I want to prove $\phi \models \psi$ iff $\phi \cup \{\neg \psi\}$ unsatisfiable.
What's the meaning of the union operator w.r.t. satisfiability in FOL?
Does it mean that all such interpretations $\mathcal{I}$ of the LHS also have to model $\phi$ and $\{\neg \psi\}$?
So $\phi \cup \{\neg \psi\} \Leftrightarrow \phi \wedge \neg \psi$ ?
I read a few other related posts.
First one which I changed w.r.t. my proof:
Let $\phi$ be a set of propositional formulas and $\psi$ a propositional formula.
$\Rightarrow:$
Assume $\phi\models \psi$ and $\phi \cup \{\neg \psi\}$ satisfiable
Then there is a variable assignment s.t. $\forall \varphi:(\beta \models \varphi) \wedge (\beta \models \neg\psi)$
It follows that $\beta \nvDash \psi$. Therefore $\psi$ not a consequence of $\phi$.
$\Leftarrow$:
Assume $\psi \cup \{\neg \psi\}$ not satisfiable and $\beta$ any variable assignment s.t. $\beta \models \phi$.
To be shown $\beta \models \psi$.
For contradiction assume $\beta \nvDash \psi$.
Then $\beta \models \neg \psi$, whch implies $\beta \models \phi \cup \{\neg \psi\}$.
So $\phi \cup \{ \neg \psi\}$ satisfiable, which is a contradiction.
Is this correct?
Another proof with natural deduction.
$\frac{\psi \cup \{\phi\} \models \bot}{\phi \models \neg \psi}$
And
$\frac{\phi \models \psi}{\phi \cup \{ \neg \psi\}\models \bot}$
$\Rightarrow:$
If $\phi \models \psi$ then $\phi \cup \{\neg \psi\} \models \psi$.

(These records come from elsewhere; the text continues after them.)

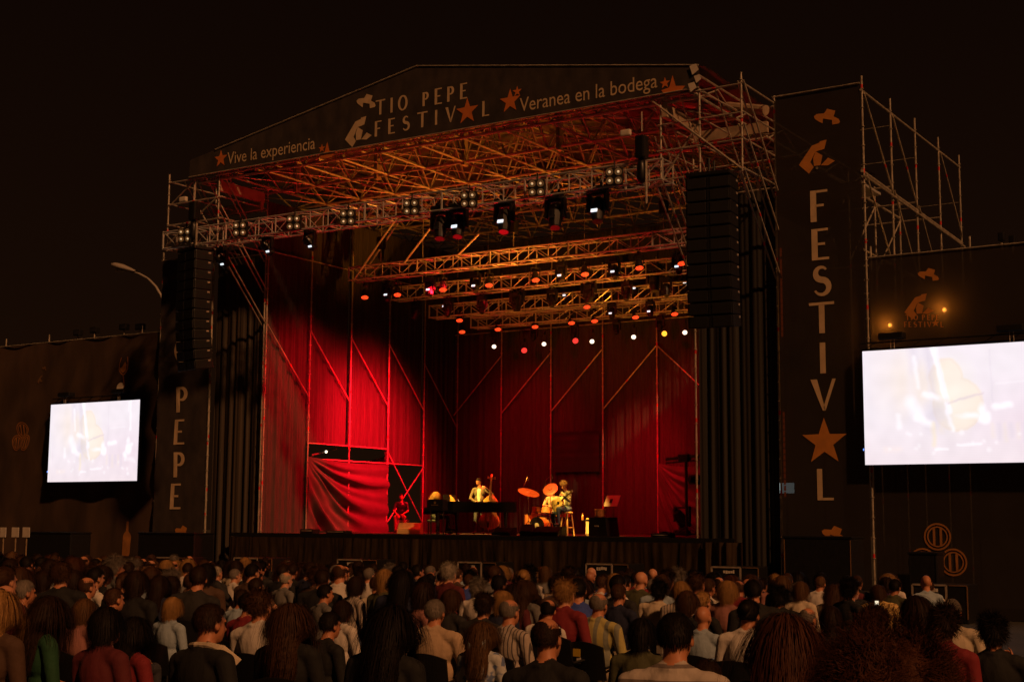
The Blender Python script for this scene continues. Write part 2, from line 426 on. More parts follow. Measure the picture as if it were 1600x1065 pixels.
# wing towers with front overhangs
def wing(mirror):
    fx = (lambda x: x) if not mirror else (lambda x: 15.93 - x)
    side = "left" if mirror else "right"
    lab = ("tubular scaffold tower with front overhang above the left wing curtain and speaker array" if mirror
           else "tubular scaffold tower with front overhang beside the tall banner reading FESTIVAL")
    t = thing("scaffold_tower", lab, "scaffold", (fx(17.0), 0, 0), "scaffolding of the stage")
    for x, y, z0, z1 in ((15.83, -0.02, 0, 13.5), (18.22, -0.02, 0, 13.6), (15.93, -2.2, 11.05, 13.95), (18.22, -2.2, 11.05, 13.65), (17.05, -2.2, 11.05, 13.4)):
        if mirror and z1 > 13.9: z1 = 13.5
        if mirror and x == 17.05: z1 = 13.9
        standard(t, fx(x), y, z0, z1)
    for z in (13.35, 12.6, 11.9, 11.12):
        bar(t, "ledger", (fx(15.83), -2.22, z), (fx(18.22), -2.22, z), tape=True)
        for x in (15.93, 17.05, 18.22): bar(t, "ledger", (fx(x), -2.2, z + 0.05), (fx(x), 0.0, z + 0.05))
        bar(t, "ledger", (fx(15.83), -0.05, z - 0.04), (fx(18.22), -0.05, z - 0.04))
    bar(t, "brace", (fx(15.33 if not mirror else 15.93), -2.26, 13.6 if not mirror else 12.6), (fx(18.22), -2.26, 11.12 if not mirror else 11.2), 0.03)
    bar(t, "brace", (fx(15.93), -2.15, 11.1), (fx(17.05), -2.15, 12.6)); bar(t, "brace", (fx(18.2), -2.15, 12.6), (fx(17.05), -2.15, 13.35))
    for xo in ((15.77, 15.99, 18.15, 18.30) if not mirror else (15.78, 15.98, 17.0, 17.2)):
        for za, zb in ((13.42, 10.85), (12.3, 9.8), (11.1, 8.66)):
            if xo in (17.0, 17.2) and za < 13: continue
            bar(t, "raker", (fx(xo), -2.24, za), (fx(xo), 0.06, zb), 0.025, tape=True)
    for xo in (16.5, 17.5): bar(t, "raker", (fx(xo), -2.2, 13.3), (fx(xo), -0.04, 10.9), 0.022)
    # steel beams of the roof footing
    MB().box((fx(16.0), -1.1, 13.0), (0.18, 2.1, 0.34)).build("footing_beam", 'beam', t)
    MB().box((fx(17.0), -0.2, 12.72), (2.2, 0.14, 0.3)).build("footing_beam", 'beam', t)
    return t
tw_l = wing(True); tw_r = wing(False)

# stepped scaffold behind the right banner
rr = thing("access_scaffold", "open scaffold frame rising behind the right banner against the night sky", "scaffold", (20.62, 4.5, 0), "scaffolding of the stage")
YS = [0.0, 2.32, 4.53, 6.85, 9.1]
for y in YS: standard(rr, 20.62, y, 0, 13.75 if y < 9 else 13.7)
for i in range(4):
    bar(rr, "brace", (20.66, YS[i] + 0.05, 13.3), (20.66, YS[i + 1] - 0.05, 11.1), tape=True) if i != 2 else None
    bar(rr, "brace", (20.66, YS[i] + 0.05, 11.2), (20.66, YS[i + 1] - 0.05, 8.9)) if i < 3 else None
bar(rr, "guard_rail", (20.62, -0.1, 13.36), (20.62, 9.2, 13.32), 0.03)
bar(rr, "guard_rail", (20.60, -0.1, 11.22), (20.60, 9.2, 10.92), 0.04); bar(rr, "guard_rail", (20.68, -0.1, 11.08), (20.68, 9.2, 10.8), 0.03)
bar(rr, "guard_rail", (20.62, -0.1, 9.15), (20.62, 9.2, 9.0))
for y in YS[:4]: standard(rr, 19.4, y, 0, 11.9)
bar(rr, "guard_rail", (19.4, -0.1, 11.45), (19.4, 7.0, 11.4), 0.035)
for i in range(3): bar(rr, "brace", (19.4, YS[i], 9.4), (19.4, YS[i + 1], 11.3))
for y in YS[:4]: bar(rr, "ledger", (18.2, y, 11.3), (20.62, y, 11.3)); bar(rr, "ledger", (18.2, y, 9.2), (20.62, y, 9.2))
for i, y in enumerate((YS[1], YS[2], YS[4])):
    bar(rr, "ledger", (20.62, y, 13.0 - 0.4 * i), (18.2, y + 0.05, 13.0 - 0.4 * i), 0.009)
MB().bbox((19.9, 0.9, 10.98), (1.2, 1.6, 0.07)).build("walk_board", 'alu', rr)

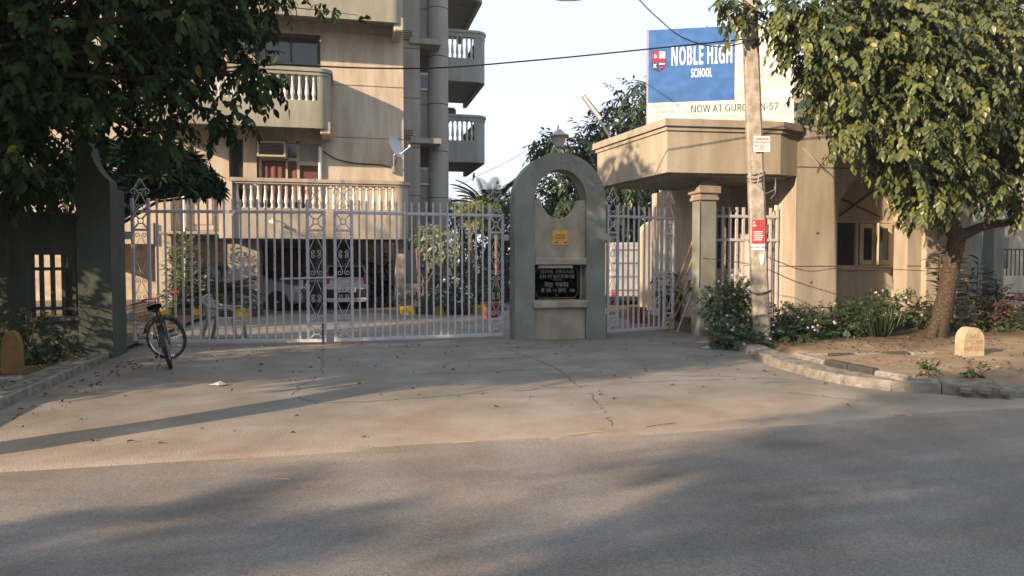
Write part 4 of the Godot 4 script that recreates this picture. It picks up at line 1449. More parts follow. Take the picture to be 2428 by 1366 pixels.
func build_wires() -> void:
	wire("overhead_cable", "long straight black cable crossing from the pole to the left trees", [V(6.85, 5.40, 11.35), V(5.15, 5.14, 11.4), V(2.95, 4.82, 11.5), V(1.2, 4.62, 11.6), V(-.7, 4.58, 11.7), V(-2.9, 4.66, 11.8), V(-14, 5.6, 11.9)], .013, M.wire_black)
	wire("overhead_cable", "sagging black cable that dips and rises across the sky to the pole", [V(2.2, 8.0, 14.5), V(3.35, 6.90, 13.6), V(3.85, 6.48, 13.2), V(4.4, 6.42, 12.9), V(5.05, 6.52, 12.6), V(5.45, 5.98, 12.2), V(5.85, 5.52, 11.9), V(6.4, 5.30, 11.6), V(6.86, 5.36, 11.35)], .011, M.wire_black)
	wire("overhead_cable", "thin faint wire above the arched pillar with a bird on it", [V(12, 8.6, 36), V(9.4, 7.4, 32.5), V(6.1, 5.35, 26), V(3.7, 4.1, 24.5)], .010, M.steel)
	wire("loose_cable", "grey loops of loose cable hanging on the utility pole", [V(6.95, 3.05, 11.15), V(6.9, 2.85, 11.12), V(7.05, 2.70, 11.1), V(7.25, 2.78, 11.15), V(7.33, 3.0, 11.25), V(7.30, 2.72, 11.2), V(7.15, 2.62, 11.1)], .010, M.steel)
	wire("guy_wire", "pale rope stay running from the billboard down behind the pole", [V(8.6, 4.85, 14.9), V(9.0, 4.0, 13.2), V(9.35, 3.3, 12.6)], .010, M.plastic_chair)
	rng.seed = 77
	var k := 0
	for L in [[[7.12, 1.62, 11.15], [7.45, 1.53, 11.3], [8.2, 1.36, 11.5], [9.0, 1.42, 11.5], [10.4, 1.36, 11.1]], [[6.98, 1.60, 13.2], [7.05, 1.52, 12.0], [7.1, 1.42, 11.2], [8.0, 1.15, 11.5], [9.5, .80, 11.9]], [[7.15, .62, 11.15], [7.6, .68, 11.4], [8.4, .66, 11.8], [9.6, .66, 12.1]]]:
		var w := thing("barbed_wire", ["upper barbed wire running from the pole to the tree trunk", "middle barbed wire sloping down right from the pole", "lowest barbed wire just above the bushes right of the pole"][k], "barbed wire")
		k += 1
		var curve := Curve3D.new()
		for i in L.size():
			var a := V(L[i][0], L[i][1], L[i][2])
			var pr: Array = L[maxi(i - 1, 0)]
			var nx: Array = L[mini(i + 1, L.size() - 1)]
			var t := (V(nx[0], nx[1], nx[2]) - V(pr[0], pr[1], pr[2])) / 6.0
			curve.add_point(a, -t, t)
		curve.bake_interval = .12
		var pts := []
		for q in curve.get_baked_points():
			pts.append(q)
		var b := B.new(); b.tube(pts, .006, 4)
		put("strand", b, M.rust_wire, w)
		b = B.new()
		for i in range(1, pts.size()):
			var u := rand_dir() * .028
			b.tube([pts[i] - u, pts[i] + u], .003, 3)
			u = rand_dir() * .022
			b.tube([pts[i] - u, pts[i] + u], .003, 3)
		put("barbs", b, M.rust_wire, w)
	# street lamp on the canopy, bird
	var s := thing("street_lamp", "tilted tube street lamp on a bracket above the guardhouse canopy", "lamp")
	var b2 := B.new(); b2.tube([V(5.95, 4.2, 15.5), V(5.72, 4.55, 15.45), V(5.52, 4.82, 15.4)], .022, 6)
	put("bracket", b2, M.steel, s)
	b2 = B.new(); b2.bar(V(5.62, 4.72, 15.40), V(5.17, 5.22, 15.36), .11, .07)
	put("lamp_housing", b2, M.metal_sheet, s)
	b2 = B.new(); b2.bar(V(5.58, 4.72, 15.33), V(5.17, 5.18, 15.29), .07, .03)
	put("lamp_cover", b2, M.white_plastic, s)
	var bd := B.new()
	bd.lathe([Vector2(.0, 0), Vector2(.035, .02), Vector2(.05, .07), Vector2(.04, .12), Vector2(.02, .135), Vector2(.03, .15), Vector2(.032, .175), Vector2(.0, .20)], 8)
	bd.tube([Vector3(0, .05, 0), Vector3(-.03, -.05, .02), Vector3(-.04, -.12, .03)], [.03, .025, .01], 5)
	bd.tube([Vector3(.02, .17, 0), Vector3(.07, .165, 0)], [.012, .002], 4)
	tag(put("bird", bd, M.bird, self, V(4.36, 4.42, 24.8)), "small dark bird perched on the thin wire left of the arch", "bird")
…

But $\phi \cup \{\neg \psi\} \models \{ \neg \psi\}$.
Can't be satisfied, because it proves contradiction.
$\Leftarrow:$
If $\phi \cup \{ \neg \psi\} \models \phi$ can't be satisfied, then it has no models and so $\phi \cup \{ \neg \psi\} \models \bot$
By usage of semantic completeness theorem we get $\phi \cup \{ \neg \psi \} \models \bot$.
Which by usage of natural deduction results in $\phi \models \psi$.
In the deductions I changed $\vdash$ to $\models$, is this still correct?
Best Answer
We have to be careful with symbols. $a\models b$ could mean one of two things:
In your case, it seems you mean $\phi$ is either a formula or a set of formulas. If $\phi$ is a set of (well-formed) formulas that are understood as axioms, then $\cup$ is literally the union of the two sets, that is to add $\neg\psi$ as a new axiom.
Now the statement is almost trivial: if $\phi\models \psi$, i.e. for any model $\mathcal M$ that satisfies $\phi$, it must satisfy $\psi$, hence it cannot satisfy $\neg\psi$, so $\phi\cup\{\neg\psi\}$ cannot be satisfied. If $\mathcal M$ satisfies $\phi\cup\{\neg\psi\}$, it satifies $\phi$ but not $\psi$, which contradicts the meaning of $\phi\models\psi$.
This is trivial precisely because $\vDash$ is about semantics. Only "$\phi\vdash\psi$ iff $\phi\cup\{\neg\psi\}$ cannot be satisfied" needs the Godel completeness theorem. See the difference between $\vdash$ and $\vDash$.
There seem to be many notational problems. Just to name a few, but you probably should read entire sections of your study materials more carefully.
$\phi\wedge\neg\psi$ makese no sense, unless $\phi$ is a single formula instead of a (potentially infinite) set of formulas.
"$\forall, \wedge$" are reserved symbols in the FOL, so better to avoid using them on the meta-level. If $\beta$ is actually a model/interpretation (together with assignment for free variables if necessary), it's correct to use $\vDash$ here, but this $\vDash$ has a different meaning from the one in $\phi\vDash\psi$. Also, are you suggesting $\varphi\in\phi$?
It makes no sense to say whether "$a\vDash b$" can be satisfied, which is either true or false objectively. Only a set of sentences can be satisfied or not.